■ Requirement ■
Write each line of the material exactly as given, from the top through the line that contains "BLOCK = (.758, -.020, .31)", and omit all pictures.

··· Recorded information ···

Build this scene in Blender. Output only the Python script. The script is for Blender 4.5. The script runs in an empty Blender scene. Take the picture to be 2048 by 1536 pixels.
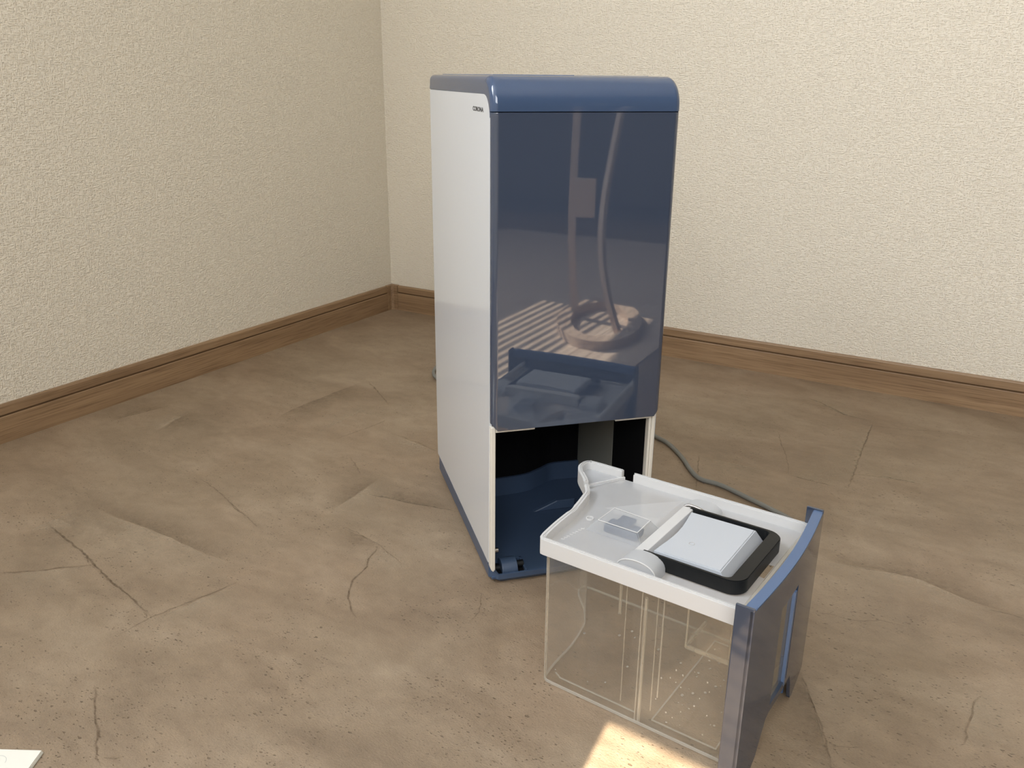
import bpy, bmesh, math, random
from mathutils import Vector, Matrix
random.seed(7)
C = bpy.context.scene.collection
SC = bpy.context.scene
PI = math.pi

# tuning values for light, exposure and base colours
EXPO = 0.29
KEY_P, BACK_P = 39.0, 20.0
WALLBUMP = 1.0
WALLC = (.78, .710, .580), (.81, .745, .625), (.82, .76, .645)
SUNZ0, SUNA0, SUNA1, SUN_CUTOFF = .925, 1.292, 2.33, 2.065
FLO_D, FLO_M, FLO_L = (.220, .162, .108), (.272, .204, .138), (.328, .254, .178)
BLUE, BLUE2, BLUE3, BLUET = (.050, .082, .155), (.085, .140, .26), (.034, .050, .086), (.055, .088, .155)
BLUEC = (.046, .062, .100)
SLATZ = 1.20
COVER_IOR = 1.9
SUN_E = 16.0
TONE_L, TONE_D = .55, .42
POST = [(.770, -.062, .0062), (.760, -.066, .12), (.752, -.065, .25), (.752, -.062, .40), (.758, -.060, .60)]
LEG = [(.752, .140, .012), (.738, .110, .10), (.742, .075, .20), (.765, .045, .30), (.800, .020, .40), (.84, .00, .52), (.88, -.02, .62)]
BLOCK = (.758, -.020, .31)

# ------------------------------------------------------------------ camera
F, PITCH, ROLL, CAMH = 1725.85, 0.3433, 0.0091, 0.5836
cam = bpy.data.cameras.new('camera'); co = bpy.data.objects.new('camera', cam); C.objects.link(co)
cam.sensor_fit = 'HORIZONTAL'; cam.sensor_width = 36.0; cam.lens = F / 2048 * 36.0; cam.clip_start = .02
_f = Vector((0, math.cos(PITCH), -math.sin(PITCH))); _u = Vector((0, math.sin(PITCH), math.cos(PITCH))); _x = Vector((1, 0, 0))
_r = math.cos(ROLL)*_x + math.sin(ROLL)*_u; _up = -math.sin(ROLL)*_x + math.cos(ROLL)*_u
m = Matrix((( _r.x, _up.x, -_f.x), (_r.y, _up.y, -_f.y), (_r.z, _up.z, -_f.z))).to_4x4()
m.translation = Vector((0, 0, CAMH)); co.matrix_world = m
SC.camera = co

# frames: room corner (x along far wall, -y towards the camera), appliance, water tank
RX, RY, RT = -0.3199, 2.2262, -0.5315
BX, BY, BT = -0.0240, 0.9055, 0.2705
TX, TY, TT = 0.0277, 0.7279, -0.6167
def room(a, b, z=0): return Vector((RX + a*math.cos(RT) - b*math.sin(RT), RY + a*math.sin(RT) + b*math.cos(RT), z))

# ------------------------------------------------------------------ world, sun, window light, exposure
w = bpy.data.worlds.new('sky'); SC.world = w; w.use_nodes = True
w.node_tree.nodes['Background'].inputs[0].default_value = (0.62, 0.78, 1.0, 1)
w.node_tree.nodes['Background'].inputs[1].default_value = 2.0
SUN_EL = math.radians(42)
sun = bpy.data.lights.new('sun', 'SUN'); sun.energy = SUN_E; sun.angle = math.radians(0.22); sun.color = (1.0, .86, .68)
so = bpy.data.objects.new('sun', sun); C.objects.link(so)
_dab = Vector((-0.10, 1.0)).normalized()                        # sun travel direction in room axes
_dw = room(_dab.x, _dab.y) - room(0, 0)
_sd = Vector((_dw.x*math.cos(SUN_EL), _dw.y*math.cos(SUN_EL), -math.sin(SUN_EL)))
so.rotation_euler = _sd.to_track_quat('-Z', 'Y').to_euler()
def area(name, loc, aim, sx, sy, power, col):
    l = bpy.data.lights.new(name, 'AREA'); l.shape = 'RECTANGLE'; l.size = sx; l.size_y = sy; l.energy = power; l.color = col
    o = bpy.data.objects.new(name, l); C.objects.link(o); o.location = loc
    o.rotation_euler = (Vector(aim) - Vector(loc)).to_track_quat('-Z', 'Y').to_euler(); return o
WALL_B = -2.6          # back wall, behind the camera
WALL_A = 4.2           # right wall
area('window_daylight', room(1.87, WALL_B + .10, 1.40), room(1.7, 0, .9), 1.1, .9, BACK_P, (.98, .98, .98))
area('balcony_window_daylight', room(.045, -2.01, 1.70), room(2.0, -2.01, 1.40), .92, 1.10, KEY_P, (0.88, .95, 1.06))
SC.view_settings.view_transform = 'Standard'; SC.view_settings.look = 'None'
SC.view_settings.gamma = 1; SC.view_settings.use_curve_mapping = False
SC.view_settings.exposure = EXPO
SC.cycles.transparent_max_bounces = 24

# ------------------------------------------------------------------ helpers
def obj(name, src, mat, parent=None, smooth=False, loc=None, rz=None, label=None, kind=None):
    if isinstance(src, bmesh.types.BMesh):
        bmesh.ops.recalc_face_normals(src, faces=src.faces[:])
        me = bpy.data.meshes.new(name); src.to_mesh(me); src.free()
    else: me = src
    if mat and not me.materials: me.materials.append(mat)
    if smooth:
        for p in me.polygons: p.use_smooth = True
        if smooth is not True:
            try: me.set_sharp_from_angle(angle=smooth)
            except Exception: pass
    o = bpy.data.objects.new(name, me); C.objects.link(o)
    if smooth and smooth is not True:
        wn = o.modifiers.new('weighted normals', 'WEIGHTED_NORMAL'); wn.keep_sharp = True; wn.weight = 100
    if parent: o.parent = parent
    if loc is not None: o.location = loc
    if rz is not None: o.rotation_euler = (0, 0, rz)
    if label: o['label'] = label
    if kind: o['kind'] = kind
    return o
def thing(name, label, cat, loc=(0, 0, 0), rz=0, group=None):
    o = bpy.data.objects.new(name, None); C.objects.link(o); o.empty_display_size = .05
    o.location = loc; o.rotation_euler = (0, 0, rz); o['label'] = label; o['category'] = cat
    if group: o['group'] = group
    return o
def BM(): return bmesh.new()
def box(bm, x0, x1, y0, y1, z0, z1, bev=0, seg=2):
    v = [bm.verts.new((x, y, z)) for z in (z0, z1) for x, y in ((x0, y0), (x1, y0), (x1, y1), (x0, y1))]
    fs = [bm.faces.new([v[i] for i in q]) for q in ((3, 2, 1, 0), (4, 5, 6, 7), (0, 1, 5, 4), (1, 2, 6, 5), (2, 3, 7, 6), (3, 0, 4, 7))]
    if bev:
        es = list({e for f in fs for e in f.edges})
        bmesh.ops.bevel(bm, geom=es, offset=bev, segments=seg, affect='EDGES', profile=.5)
    return fs
def prism(bm, pts, z0, z1, bev=0, seg=2, axis='z', top_only=False):
    """closed outline extruded along an axis; outline coordinates are the two other axes in order"""
    def mk(p, h):
        return {'z': (p[0], p[1], h), 'x': (h, p[0], p[1]), 'y': (p[0], h, p[1])}[axis]
    lo = [bm.verts.new(mk(p, z0)) for p in pts]; hi = [bm.verts.new(mk(p, z1)) for p in pts]
    n = len(pts); f0 = bm.faces.new(lo[::-1]); f1 = bm.faces.new(hi)
    for i in range(n): bm.faces.new((lo[i], lo[(i+1) % n], hi[(i+1) % n], hi[i]))
    if bev:
        es = list(f1.edges) + ([] if top_only else list(f0.edges))
        bmesh.ops.bevel(bm, geom=es, offset=bev, segments=seg, affect='EDGES', profile=.5)
def rrect(x0, x1, y0, y1, r, n=5):
    o = []
    for cx, cy, a0 in ((x1-r, y1-r, 0), (x0+r, y1-r, 90), (x0+r, y0+r, 180), (x1-r, y0+r, 270)):
        for k in range(n+1):
            a = math.radians(a0 + 90*k/n); o.append((cx + r*math.cos(a), cy + r*math.sin(a)))
    return o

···

■ Correct result ■
Build this scene in Blender. Output only the Python script. The script is for Blender 4.5. The script runs in an empty Blender scene. Take the picture to be 2048 by 1536 pixels.
import bpy, bmesh, math, random
from mathutils import Vector, Matrix
random.seed(7)
C = bpy.context.scene.collection
SC = bpy.context.scene
PI = math.pi

# tuning values for light, exposure and base colours
EXPO = 0.29
KEY_P, BACK_P = 39.0, 20.0
WALLBUMP = 1.0
WALLC = (.78, .710, .580), (.81, .745, .625), (.82, .76, .645)
SUNZ0, SUNA0, SUNA1, SUN_CUTOFF = .925, 1.292, 2.33, 2.065
FLO_D, FLO_M, FLO_L = (.220, .162, .108), (.272, .204, .138), (.328, .254, .178)
BLUE, BLUE2, BLUE3, BLUET = (.050, .082, .155), (.085, .140, .26), (.034, .050, .086), (.055, .088, .155)
BLUEC = (.046, .062, .100)
SLATZ = 1.20
COVER_IOR = 1.9
SUN_E = 16.0
TONE_L, TONE_D = .55, .42
POST = [(.770, -.062, .0062), (.760, -.066, .12), (.752, -.065, .25), (.752, -.062, .40), (.758, -.060, .60)]
LEG = [(.752, .140, .012), (.738, .110, .10), (.742, .075, .20), (.765, .045, .30), (.800, .020, .40), (.84, .00, .52), (.88, -.02, .62)]
BLOCK = (.758, -.020, .31)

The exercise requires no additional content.